Written task. Reproduce the data exactly.

════════════════════

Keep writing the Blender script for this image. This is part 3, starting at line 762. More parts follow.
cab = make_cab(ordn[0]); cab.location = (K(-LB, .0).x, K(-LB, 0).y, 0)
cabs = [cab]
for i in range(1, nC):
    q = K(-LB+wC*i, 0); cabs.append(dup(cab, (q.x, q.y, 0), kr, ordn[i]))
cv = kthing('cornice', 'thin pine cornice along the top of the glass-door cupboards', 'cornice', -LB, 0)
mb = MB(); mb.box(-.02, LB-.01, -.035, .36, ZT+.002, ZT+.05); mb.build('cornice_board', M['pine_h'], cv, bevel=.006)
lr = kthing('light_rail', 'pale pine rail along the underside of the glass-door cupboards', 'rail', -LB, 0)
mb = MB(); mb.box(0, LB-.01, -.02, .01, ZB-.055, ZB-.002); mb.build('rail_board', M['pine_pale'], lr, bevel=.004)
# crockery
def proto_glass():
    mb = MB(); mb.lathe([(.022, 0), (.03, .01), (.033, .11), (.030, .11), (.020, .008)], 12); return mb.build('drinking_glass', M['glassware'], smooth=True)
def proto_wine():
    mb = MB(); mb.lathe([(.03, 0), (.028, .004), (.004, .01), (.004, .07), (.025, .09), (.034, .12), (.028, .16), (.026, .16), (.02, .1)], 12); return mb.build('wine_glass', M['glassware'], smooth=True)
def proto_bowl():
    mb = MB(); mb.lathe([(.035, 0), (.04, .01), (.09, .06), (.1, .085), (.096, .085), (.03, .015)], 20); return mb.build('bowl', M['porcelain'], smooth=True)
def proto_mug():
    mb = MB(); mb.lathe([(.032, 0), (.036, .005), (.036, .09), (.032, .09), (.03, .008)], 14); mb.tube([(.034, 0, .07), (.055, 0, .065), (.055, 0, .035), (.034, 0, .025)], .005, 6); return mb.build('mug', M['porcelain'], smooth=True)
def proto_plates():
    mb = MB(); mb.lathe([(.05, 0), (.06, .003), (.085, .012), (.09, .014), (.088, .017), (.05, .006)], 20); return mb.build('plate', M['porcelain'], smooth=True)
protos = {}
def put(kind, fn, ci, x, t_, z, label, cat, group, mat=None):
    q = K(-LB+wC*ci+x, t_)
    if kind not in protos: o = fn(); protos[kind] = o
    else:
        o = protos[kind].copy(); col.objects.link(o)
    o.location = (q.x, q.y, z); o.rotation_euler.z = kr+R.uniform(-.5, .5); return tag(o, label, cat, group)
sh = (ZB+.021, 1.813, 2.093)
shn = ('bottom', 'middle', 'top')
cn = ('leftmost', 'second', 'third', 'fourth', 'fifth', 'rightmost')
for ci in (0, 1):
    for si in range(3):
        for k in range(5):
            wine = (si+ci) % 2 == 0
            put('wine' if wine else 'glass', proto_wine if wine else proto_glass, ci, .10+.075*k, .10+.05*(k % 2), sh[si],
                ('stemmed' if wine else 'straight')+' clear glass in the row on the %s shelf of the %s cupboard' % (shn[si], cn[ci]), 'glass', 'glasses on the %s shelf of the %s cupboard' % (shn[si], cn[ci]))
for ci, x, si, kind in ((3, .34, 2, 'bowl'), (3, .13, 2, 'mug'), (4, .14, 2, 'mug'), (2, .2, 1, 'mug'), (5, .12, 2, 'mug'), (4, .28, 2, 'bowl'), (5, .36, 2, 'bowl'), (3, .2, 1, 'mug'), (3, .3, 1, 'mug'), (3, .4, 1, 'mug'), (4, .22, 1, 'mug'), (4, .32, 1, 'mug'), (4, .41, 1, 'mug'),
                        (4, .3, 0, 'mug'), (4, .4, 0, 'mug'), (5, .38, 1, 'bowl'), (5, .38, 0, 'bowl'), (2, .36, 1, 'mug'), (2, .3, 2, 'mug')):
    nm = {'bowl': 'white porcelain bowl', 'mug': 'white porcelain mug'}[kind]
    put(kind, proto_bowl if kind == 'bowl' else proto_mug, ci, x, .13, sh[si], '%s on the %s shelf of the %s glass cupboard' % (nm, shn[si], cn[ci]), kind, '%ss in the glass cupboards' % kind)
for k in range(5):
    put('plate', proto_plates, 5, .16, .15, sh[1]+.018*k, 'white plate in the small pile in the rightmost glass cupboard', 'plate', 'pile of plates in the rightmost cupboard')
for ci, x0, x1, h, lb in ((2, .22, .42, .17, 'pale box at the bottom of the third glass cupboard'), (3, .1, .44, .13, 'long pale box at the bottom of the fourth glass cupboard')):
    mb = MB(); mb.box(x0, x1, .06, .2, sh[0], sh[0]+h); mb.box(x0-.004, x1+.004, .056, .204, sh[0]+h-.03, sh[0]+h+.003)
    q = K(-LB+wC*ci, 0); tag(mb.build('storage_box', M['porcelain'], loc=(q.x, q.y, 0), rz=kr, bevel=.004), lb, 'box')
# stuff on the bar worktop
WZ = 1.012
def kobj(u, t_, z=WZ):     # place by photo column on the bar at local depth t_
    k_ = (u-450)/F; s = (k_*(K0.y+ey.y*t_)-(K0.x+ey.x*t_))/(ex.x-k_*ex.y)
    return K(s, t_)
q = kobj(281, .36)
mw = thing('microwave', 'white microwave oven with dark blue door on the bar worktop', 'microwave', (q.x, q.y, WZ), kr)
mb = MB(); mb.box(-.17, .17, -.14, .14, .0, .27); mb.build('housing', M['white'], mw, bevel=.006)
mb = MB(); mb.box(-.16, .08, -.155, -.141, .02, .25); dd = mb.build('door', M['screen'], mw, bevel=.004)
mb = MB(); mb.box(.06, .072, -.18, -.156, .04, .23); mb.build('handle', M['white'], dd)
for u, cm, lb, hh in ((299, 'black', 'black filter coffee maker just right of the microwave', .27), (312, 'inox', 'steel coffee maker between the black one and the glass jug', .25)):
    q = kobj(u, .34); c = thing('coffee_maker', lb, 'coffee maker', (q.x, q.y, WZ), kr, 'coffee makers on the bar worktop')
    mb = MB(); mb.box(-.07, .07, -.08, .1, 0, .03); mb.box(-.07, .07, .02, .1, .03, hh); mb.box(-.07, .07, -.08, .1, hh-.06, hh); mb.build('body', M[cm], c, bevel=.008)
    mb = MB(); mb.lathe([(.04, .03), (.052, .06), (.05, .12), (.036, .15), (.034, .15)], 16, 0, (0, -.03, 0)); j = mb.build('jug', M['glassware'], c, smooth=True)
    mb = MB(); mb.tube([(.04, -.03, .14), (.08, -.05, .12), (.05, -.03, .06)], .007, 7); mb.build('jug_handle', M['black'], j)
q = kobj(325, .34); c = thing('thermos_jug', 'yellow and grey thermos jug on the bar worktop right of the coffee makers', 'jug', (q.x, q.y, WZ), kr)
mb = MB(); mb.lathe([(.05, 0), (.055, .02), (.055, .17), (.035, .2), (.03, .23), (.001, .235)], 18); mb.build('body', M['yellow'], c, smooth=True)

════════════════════

Written response.
Keep writing the Blender script for this image. This is part 3, starting at line 762. More parts follow.
cab = make_cab(ordn[0]); cab.location = (K(-LB, .0).x, K(-LB, 0).y, 0)
cabs = [cab]
for i in range(1, nC):
    q = K(-LB+wC*i, 0); cabs.append(dup(cab, (q.x, q.y, 0), kr, ordn[i]))
cv = kthing('cornice', 'thin pine cornice along the top of the glass-door cupboards', 'cornice', -LB, 0)
mb = MB(); mb.box(-.02, LB-.01, -.035, .36, ZT+.002, ZT+.05); mb.build('cornice_board', M['pine_h'], cv, bevel=.006)
lr = kthing('light_rail', 'pale pine rail along the underside of the glass-door cupboards', 'rail', -LB, 0)
mb = MB(); mb.box(0, LB-.01, -.02, .01, ZB-.055, ZB-.002); mb.build('rail_board', M['pine_pale'], lr, bevel=.004)
# crockery
def proto_glass():
    mb = MB(); mb.lathe([(.022, 0), (.03, .01), (.033, .11), (.030, .11), (.020, .008)], 12); return mb.build('drinking_glass', M['glassware'], smooth=True)
def proto_wine():
    mb = MB(); mb.lathe([(.03, 0), (.028, .004), (.004, .01), (.004, .07), (.025, .09), (.034, .12), (.028, .16), (.026, .16), (.02, .1)], 12); return mb.build('wine_glass', M['glassware'], smooth=True)
def proto_bowl():
    mb = MB(); mb.lathe([(.035, 0), (.04, .01), (.09, .06), (.1, .085), (.096, .085), (.03, .015)], 20); return mb.build('bowl', M['porcelain'], smooth=True)
def proto_mug():
    mb = MB(); mb.lathe([(.032, 0), (.036, .005), (.036, .09), (.032, .09), (.03, .008)], 14); mb.tube([(.034, 0, .07), (.055, 0, .065), (.055, 0, .035), (.034, 0, .025)], .005, 6); return mb.build('mug', M['porcelain'], smooth=True)
def proto_plates():
    mb = MB(); mb.lathe([(.05, 0), (.06, .003), (.085, .012), (.09, .014), (.088, .017), (.05, .006)], 20); return mb.build('plate', M['porcelain'], smooth=True)
protos = {}
def put(kind, fn, ci, x, t_, z, label, cat, group, mat=None):
    q = K(-LB+wC*ci+x, t_)
    if kind not in protos: o = fn(); protos[kind] = o
    else:
        o = protos[kind].copy(); col.objects.link(o)
    o.location = (q.x, q.y, z); o.rotation_euler.z = kr+R.uniform(-.5, .5); return tag(o, label, cat, group)
sh = (ZB+.021, 1.813, 2.093)
shn = ('bottom', 'middle', 'top')
cn = ('leftmost', 'second', 'third', 'fourth', 'fifth', 'rightmost')
for ci in (0, 1):
    for si in range(3):
        for k in range(5):
            wine = (si+ci) % 2 == 0
            put('wine' if wine else 'glass', proto_wine if wine else proto_glass, ci, .10+.075*k, .10+.05*(k % 2), sh[si],
                ('stemmed' if wine else 'straight')+' clear glass in the row on the %s shelf of the %s cupboard' % (shn[si], cn[ci]), 'glass', 'glasses on the %s shelf of the %s cupboard' % (shn[si], cn[ci]))
for ci, x, si, kind in ((3, .34, 2, 'bowl'), (3, .13, 2, 'mug'), (4, .14, 2, 'mug'), (2, .2, 1, 'mug'), (5, .12, 2, 'mug'), (4, .28, 2, 'bowl'), (5, .36, 2, 'bowl'), (3, .2, 1, 'mug'), (3, .3, 1, 'mug'), (3, .4, 1, 'mug'), (4, .22, 1, 'mug'), (4, .32, 1, 'mug'), (4, .41, 1, 'mug'),
                        (4, .3, 0, 'mug'), (4, .4, 0, 'mug'), (5, .38, 1, 'bowl'), (5, .38, 0, 'bowl'), (2, .36, 1, 'mug'), (2, .3, 2, 'mug')):
    nm = {'bowl': 'white porcelain bowl', 'mug': 'white porcelain mug'}[kind]
    put(kind, proto_bowl if kind == 'bowl' else proto_mug, ci, x, .13, sh[si], '%s on the %s shelf of the %s glass cupboard' % (nm, shn[si], cn[ci]), kind, '%ss in the glass cupboards' % kind)
for k in range(5):
    put('plate', proto_plates, 5, .16, .15, sh[1]+.018*k, 'white plate in the small pile in the rightmost glass cupboard', 'plate', 'pile of plates in the rightmost cupboard')
for ci, x0, x1, h, lb in ((2, .22, .42, .17, 'pale box at the bottom of the third glass cupboard'), (3, .1, .44, .13, 'long pale box at the bottom of the fourth glass cupboard')):
    mb = MB(); mb.box(x0, x1, .06, .2, sh[0], sh[0]+h); mb.box(x0-.004, x1+.004, .056, .204, sh[0]+h-.03, sh[0]+h+.003)
    q = K(-LB+wC*ci, 0); tag(mb.build('storage_box', M['porcelain'], loc=(q.x, q.y, 0), rz=kr, bevel=.004), lb, 'box')
# stuff on the bar worktop
WZ = 1.012
def kobj(u, t_, z=WZ):     # place by photo column on the bar at local depth t_
    k_ = (u-450)/F; s = (k_*(K0.y+ey.y*t_)-(K0.x+ey.x*t_))/(ex.x-k_*ex.y)
    return K(s, t_)
q = kobj(281, .36)
mw = thing('microwave', 'white microwave oven with dark blue door on the bar worktop', 'microwave', (q.x, q.y, WZ), kr)
mb = MB(); mb.box(-.17, .17, -.14, .14, .0, .27); mb.build('housing', M['white'], mw, bevel=.006)
mb = MB(); mb.box(-.16, .08, -.155, -.141, .02, .25); dd = mb.build('door', M['screen'], mw, bevel=.004)
mb = MB(); mb.box(.06, .072, -.18, -.156, .04, .23); mb.build('handle', M['white'], dd)
for u, cm, lb, hh in ((299, 'black', 'black filter coffee maker just right of the microwave', .27), (312, 'inox', 'steel coffee maker between the black one and the glass jug', .25)):
    q = kobj(u, .34); c = thing('coffee_maker', lb, 'coffee maker', (q.x, q.y, WZ), kr, 'coffee makers on the bar worktop')
    mb = MB(); mb.box(-.07, .07, -.08, .1, 0, .03); mb.box(-.07, .07, .02, .1, .03, hh); mb.box(-.07, .07, -.08, .1, hh-.06, hh); mb.build('body', M[cm], c, bevel=.008)
    mb = MB(); mb.lathe([(.04, .03), (.052, .06), (.05, .12), (.036, .15), (.034, .15)], 16, 0, (0, -.03, 0)); j = mb.build('jug', M['glassware'], c, smooth=True)
    mb = MB(); mb.tube([(.04, -.03, .14), (.08, -.05, .12), (.05, -.03, .06)], .007, 7); mb.build('jug_handle', M['black'], j)
q = kobj(325, .34); c = thing('thermos_jug', 'yellow and grey thermos jug on the bar worktop right of the coffee makers', 'jug', (q.x, q.y, WZ), kr)
mb = MB(); mb.lathe([(.05, 0), (.055, .02), (.055, .17), (.035, .2), (.03, .23), (.001, .235)], 18); mb.build('body', M['yellow'], c, smooth=True)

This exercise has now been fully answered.